(Problem description) Copy out the complete listing, word for word.

3D scene scripts:
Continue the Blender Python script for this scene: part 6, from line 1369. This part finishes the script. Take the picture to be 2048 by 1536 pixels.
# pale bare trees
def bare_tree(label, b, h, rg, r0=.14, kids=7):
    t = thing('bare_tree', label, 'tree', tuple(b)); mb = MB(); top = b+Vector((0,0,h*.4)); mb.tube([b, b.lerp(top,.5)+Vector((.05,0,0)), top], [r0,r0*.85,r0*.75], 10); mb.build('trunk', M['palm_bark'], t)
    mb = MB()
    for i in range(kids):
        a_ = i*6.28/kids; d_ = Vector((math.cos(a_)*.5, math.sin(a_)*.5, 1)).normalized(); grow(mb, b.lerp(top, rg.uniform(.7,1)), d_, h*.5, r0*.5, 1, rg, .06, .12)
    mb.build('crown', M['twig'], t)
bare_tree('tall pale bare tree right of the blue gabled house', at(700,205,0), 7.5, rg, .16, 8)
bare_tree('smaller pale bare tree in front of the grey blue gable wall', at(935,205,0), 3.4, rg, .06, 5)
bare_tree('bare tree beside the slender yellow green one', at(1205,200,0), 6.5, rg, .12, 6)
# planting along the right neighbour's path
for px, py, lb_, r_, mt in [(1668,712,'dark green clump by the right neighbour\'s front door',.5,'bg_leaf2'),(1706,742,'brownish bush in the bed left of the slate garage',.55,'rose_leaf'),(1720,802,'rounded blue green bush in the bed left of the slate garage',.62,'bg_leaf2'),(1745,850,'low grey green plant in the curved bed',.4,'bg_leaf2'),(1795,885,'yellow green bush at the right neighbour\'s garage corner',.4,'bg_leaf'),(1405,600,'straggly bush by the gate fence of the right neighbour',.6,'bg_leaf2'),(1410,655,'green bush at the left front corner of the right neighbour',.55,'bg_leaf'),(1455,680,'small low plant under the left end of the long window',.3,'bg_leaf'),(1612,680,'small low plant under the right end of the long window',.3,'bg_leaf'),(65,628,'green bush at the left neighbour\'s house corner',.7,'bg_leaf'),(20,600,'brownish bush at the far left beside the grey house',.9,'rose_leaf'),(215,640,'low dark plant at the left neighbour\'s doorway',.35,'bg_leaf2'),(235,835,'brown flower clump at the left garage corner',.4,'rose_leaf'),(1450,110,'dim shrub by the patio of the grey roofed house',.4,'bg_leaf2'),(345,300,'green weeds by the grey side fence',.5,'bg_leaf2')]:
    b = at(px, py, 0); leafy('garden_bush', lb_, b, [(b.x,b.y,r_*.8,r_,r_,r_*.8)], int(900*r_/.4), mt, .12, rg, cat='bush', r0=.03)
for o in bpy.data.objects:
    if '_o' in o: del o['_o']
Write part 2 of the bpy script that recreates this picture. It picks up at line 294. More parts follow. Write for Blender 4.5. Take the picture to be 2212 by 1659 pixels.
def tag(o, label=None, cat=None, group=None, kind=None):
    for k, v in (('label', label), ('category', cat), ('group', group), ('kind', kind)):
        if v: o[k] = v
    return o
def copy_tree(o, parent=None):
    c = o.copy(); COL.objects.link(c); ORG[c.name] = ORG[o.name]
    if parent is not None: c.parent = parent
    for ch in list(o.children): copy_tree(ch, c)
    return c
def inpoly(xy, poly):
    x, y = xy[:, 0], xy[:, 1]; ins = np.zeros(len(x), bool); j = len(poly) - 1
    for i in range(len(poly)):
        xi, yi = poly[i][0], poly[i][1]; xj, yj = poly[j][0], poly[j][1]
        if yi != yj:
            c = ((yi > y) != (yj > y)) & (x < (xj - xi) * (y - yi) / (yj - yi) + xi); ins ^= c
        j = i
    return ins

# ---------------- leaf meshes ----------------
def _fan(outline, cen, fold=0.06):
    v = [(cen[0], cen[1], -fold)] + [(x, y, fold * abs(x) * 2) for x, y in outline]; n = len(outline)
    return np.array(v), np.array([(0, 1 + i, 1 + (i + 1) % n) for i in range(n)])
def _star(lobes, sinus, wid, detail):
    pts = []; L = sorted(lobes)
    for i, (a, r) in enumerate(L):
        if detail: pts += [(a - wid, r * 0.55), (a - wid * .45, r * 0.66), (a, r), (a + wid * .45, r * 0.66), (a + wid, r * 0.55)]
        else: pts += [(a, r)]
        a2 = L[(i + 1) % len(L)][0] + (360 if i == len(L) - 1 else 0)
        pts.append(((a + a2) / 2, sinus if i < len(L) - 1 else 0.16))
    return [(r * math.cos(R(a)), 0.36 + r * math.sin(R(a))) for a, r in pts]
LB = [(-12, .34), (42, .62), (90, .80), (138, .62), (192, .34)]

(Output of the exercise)
Continue the Blender Python script for this scene: part 6, from line 1369. This part finishes the script. Take the picture to be 2048 by 1536 pixels.
# pale bare trees
def bare_tree(label, b, h, rg, r0=.14, kids=7):
    t = thing('bare_tree', label, 'tree', tuple(b)); mb = MB(); top = b+Vector((0,0,h*.4)); mb.tube([b, b.lerp(top,.5)+Vector((.05,0,0)), top], [r0,r0*.85,r0*.75], 10); mb.build('trunk', M['palm_bark'], t)
    mb = MB()
    for i in range(kids):
        a_ = i*6.28/kids; d_ = Vector((math.cos(a_)*.5, math.sin(a_)*.5, 1)).normalized(); grow(mb, b.lerp(top, rg.uniform(.7,1)), d_, h*.5, r0*.5, 1, rg, .06, .12)
    mb.build('crown', M['twig'], t)
bare_tree('tall pale bare tree right of the blue gabled house', at(700,205,0), 7.5, rg, .16, 8)
bare_tree('smaller pale bare tree in front of the grey blue gable wall', at(935,205,0), 3.4, rg, .06, 5)
bare_tree('bare tree beside the slender yellow green one', at(1205,200,0), 6.5, rg, .12, 6)
# planting along the right neighbour's path
for px, py, lb_, r_, mt in [(1668,712,'dark green clump by the right neighbour\'s front door',.5,'bg_leaf2'),(1706,742,'brownish bush in the bed left of the slate garage',.55,'rose_leaf'),(1720,802,'rounded blue green bush in the bed left of the slate garage',.62,'bg_leaf2'),(1745,850,'low grey green plant in the curved bed',.4,'bg_leaf2'),(1795,885,'yellow green bush at the right neighbour\'s garage corner',.4,'bg_leaf'),(1405,600,'straggly bush by the gate fence of the right neighbour',.6,'bg_leaf2'),(1410,655,'green bush at the left front corner of the right neighbour',.55,'bg_leaf'),(1455,680,'small low plant under the left end of the long window',.3,'bg_leaf'),(1612,680,'small low plant under the right end of the long window',.3,'bg_leaf'),(65,628,'green bush at the left neighbour\'s house corner',.7,'bg_leaf'),(20,600,'brownish bush at the far left beside the grey house',.9,'rose_leaf'),(215,640,'low dark plant at the left neighbour\'s doorway',.35,'bg_leaf2'),(235,835,'brown flower clump at the left garage corner',.4,'rose_leaf'),(1450,110,'dim shrub by the patio of the grey roofed house',.4,'bg_leaf2'),(345,300,'green weeds by the grey side fence',.5,'bg_leaf2')]:
    b = at(px, py, 0); leafy('garden_bush', lb_, b, [(b.x,b.y,r_*.8,r_,r_,r_*.8)], int(900*r_/.4), mt, .12, rg, cat='bush', r0=.03)
for o in bpy.data.objects:
    if '_o' in o: del o['_o']
Write part 2 of the bpy script that recreates this picture. It picks up at line 294. More parts follow. Write for Blender 4.5. Take the picture to be 2212 by 1659 pixels.
def tag(o, label=None, cat=None, group=None, kind=None):
    for k, v in (('label', label), ('category', cat), ('group', group), ('kind', kind)):
        if v: o[k] = v
    return o
def copy_tree(o, parent=None):
    c = o.copy(); COL.objects.link(c); ORG[c.name] = ORG[o.name]
    if parent is not None: c.parent = parent
    for ch in list(o.children): copy_tree(ch, c)
    return c
def inpoly(xy, poly):
    x, y = xy[:, 0], xy[:, 1]; ins = np.zeros(len(x), bool); j = len(poly) - 1
    for i in range(len(poly)):
        xi, yi = poly[i][0], poly[i][1]; xj, yj = poly[j][0], poly[j][1]
        if yi != yj:
            c = ((yi > y) != (yj > y)) & (x < (xj - xi) * (y - yi) / (yj - yi) + xi); ins ^= c
        j = i
    return ins

# ---------------- leaf meshes ----------------
def _fan(outline, cen, fold=0.06):
    v = [(cen[0], cen[1], -fold)] + [(x, y, fold * abs(x) * 2) for x, y in outline]; n = len(outline)
    return np.array(v), np.array([(0, 1 + i, 1 + (i + 1) % n) for i in range(n)])
def _star(lobes, sinus, wid, detail):
    pts = []; L = sorted(lobes)
    for i, (a, r) in enumerate(L):
        if detail: pts += [(a - wid, r * 0.55), (a - wid * .45, r * 0.66), (a, r), (a + wid * .45, r * 0.66), (a + wid, r * 0.55)]
        else: pts += [(a, r)]
        a2 = L[(i + 1) % len(L)][0] + (360 if i == len(L) - 1 else 0)
        pts.append(((a + a2) / 2, sinus if i < len(L) - 1 else 0.16))
    return [(r * math.cos(R(a)), 0.36 + r * math.sin(R(a))) for a, r in pts]
LB = [(-12, .34), (42, .62), (90, .80), (138, .62), (192, .34)]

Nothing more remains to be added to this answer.